Leaving aside my personal fantasy of watching two leaderless parties struggle their way through the contest, in the real world the likelier scenario is that we face an election next Spring (whilst the UK system does not necessitate a new PM calling an election, there is a general expectation that he or she should do so). The Tory Party will be under a new leader who will be going head to head with Keith. Given the need for the new Tory PM to put some distance between him or herself and the disaster that went before, there is one obvious policy choice which he or she could make which might actually transform the chances of success, and that is to promise to negotiate membership of the EU single market (SM) and customs union (CU). Membership would, at a stroke, resolve the problem of the NI Protocol and help to reduce shortages of some products. It would also boost economic growth and have an impact on inflation. Most businesses would welcome the move – the Tory Party might again come to be regarded as the party of business rather than the party of F*** Business (© Boris Johnson, 2018). Best of all (from the Tories’ perspective) it would completely wrongfoot Labour, who, after Starmer’s commitment last week not to seek membership of the SM or CU, would find itself arguing that it alone could make the impossible work, by following a plan remarkably similar to that of Johnson but without the petulance. Remainers might find that, despite all that has happened, the Tory Party is more in line with their views than Labour.

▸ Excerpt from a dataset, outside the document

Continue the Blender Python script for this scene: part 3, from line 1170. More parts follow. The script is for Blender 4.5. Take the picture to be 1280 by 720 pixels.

Could it happen? Certainly there are those in the Tory Party, such as Tobias Ellwood, who are arguing in favour of such a move. Dan Hannan (then an MEP), one of the earliest prominent Brexiteers, said in 2015 that “Absolutely nobody is talking about threatening our place in the Single Market”, and has said this year that "Staying in the single market, or large parts of it, would have saved us a lot of trouble". Despite what many Brexiteers currently believe, there was never anything inconsistent between leaving the EU and remaining in the SM and CU; the link between the two only became ‘necessary’ after the vote had been held. Such views do not currently appear to be mainstream in the Conservative Party, although it’s unclear whether that’s because people don’t hold them or are simply parroting the (current) official line. But neither are they entirely eccentric, particularly among business donors, whose influence (in normal, non-Johnsonian times) should not be underestimated. The question is, perhaps, less about whether the party could change its views on such a major issue (it can, and frequently does, usually at the whim of the leader), and more about whether a candidate talking about making such a change could ever make it into the final two when MPs vote for the next leader. If it were to happen, it’s much more likely to be the result of a candidate who says the opposite to get elected as leader and then changes his or her mind after taking up residence in Downing Street in the light of getting a ‘full briefing’ on the economic realities. They call it ‘pragmatism’ (although others might see it as a lack of any underlying principle), something which has rarely been in short supply under the Tories under all leaders except the current one. And saying one thing to get elected and then doing the opposite is not exactly an unusual proposition for Tories. Even without Boris.